Lopez, 27, is shown on camera standing near the table, taunting the students and saying, “Well, you know, Jesus did it, so you know I gotta do it, right?” He then tosses the table and says, “Thanks, guys, have a great day.” He is then shown tearing down a flyer on a nearby bulletin board.
Lopez was presumably referring to Matthew 21:12 where Jesus turns over the tables of the money lenders in the Temple. In the passage, Jesus says “It is written. My house will be called a house of prayer, but you are making it a den of robbers.”
It is a telling choice. For years, conservative values on campus have been viewed as virtually sacrilegious in a culture of increasing academic orthodoxy. This week we discussed how a leading academic journal ran a long column against intellectual diversity.
Lopez brings a new menacing meaning to the school slogan “gladly we learn and teach.” We have seen faculty engage in such violence and property destruction for years, particularly targeting TPUSA and other conservative groups.
Years ago, many of us were shocked by the conduct of University of Missouri communications professor Melissa Click, who directed a mob against a student journalist covering a Black Lives Matter event. Yet, Click was hired by Gonzaga University. Since that time, we have seen a steady stream of professors joining students in shouting down, committing property damage, participating in riots, verbally attacking students, or even taking violent action in protests.

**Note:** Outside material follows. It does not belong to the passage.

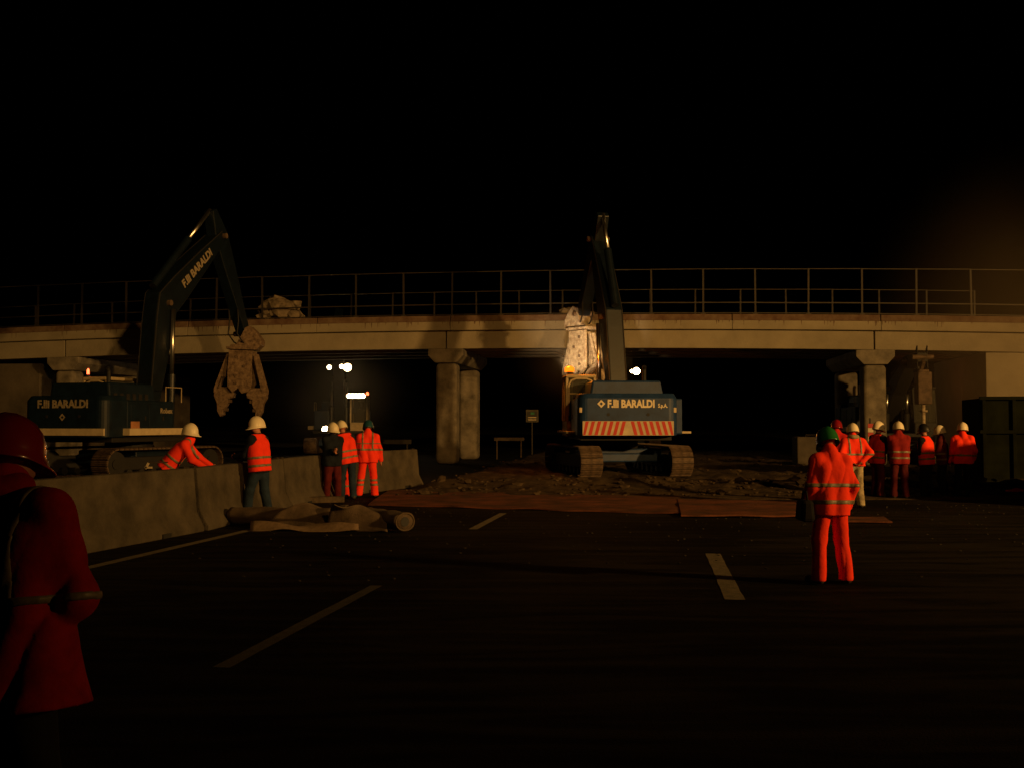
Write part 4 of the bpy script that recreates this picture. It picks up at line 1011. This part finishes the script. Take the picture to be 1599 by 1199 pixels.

At the University of California, Santa Barbara, professors actually rallied around feminist studies associate professor Mireille Miller-Young, who physically assaulted pro-life advocates and tore down their display. Despite pleading guilty to criminal assault, she was not fired and received overwhelming support from the students and faculty. She was later honored as a model for women advocates.
At Hunter College in New York, Professor Shellyne Rodríguez was shown trashing a pro-life display of students.
She was captured on a videotape telling the students that “you’re not educating s–t […] This is f–king propaganda. What are you going to do, like, anti-trans next? This is bulls–t. This is violent. You’re triggering my students.”
Unlike the professor, the students remained calm and respectful. One even said “sorry” to the accusation that being pro-life was triggering for her students.
Rodríguez continued to rave, stating, “No you’re not — because you can’t even have a f–king baby. So you don’t even know what that is. Get this s–t the f–k out of here.” In an Instagram post, she is then shown trashing the table.
Hunter College, however, did not consider this unhinged attack to be sufficient to terminate Rodríguez.
It was only after she later chased reporters with a machete that the college fired Rodríguez. Another college then hired her.
Another example comes from the State University of New York at Albany, where sociology professor Renee Overdyke shut down a pro-life display and then resisted arrest. One student is heard screaming, “She’s a [expletive] professor.” That, of course, is the point.
In Wisconsin, a department chair was shown destroying a table of conservative students.
Once again, what is most striking about these individuals is the sense of license to engage in such violence conduct. Higher education has long created a sense of orthodoxy and intolerance on campuses.
The good news is that this individual was reportedly arrested. Presumably, Illinois State University will terminate his teaching position and expel him. There must be clear rules about such conduct in higher education. This type of political violence is anathema to an institution of higher learning.
It is sad that Lopez never embraced the diversity of thought and values that is so essential to a university. However, make no mistake about it, his warped concept of free speech is neither unique nor universally condemned on our campuses.
The problem, however, is not these attacks on displays, but the systemic purging of conservative and libertarian faculty from campuses where departments now largely run from the left to the far left. This academic echo chamber fuels even greater intolerance and the sense of license shown by individuals like Lopez.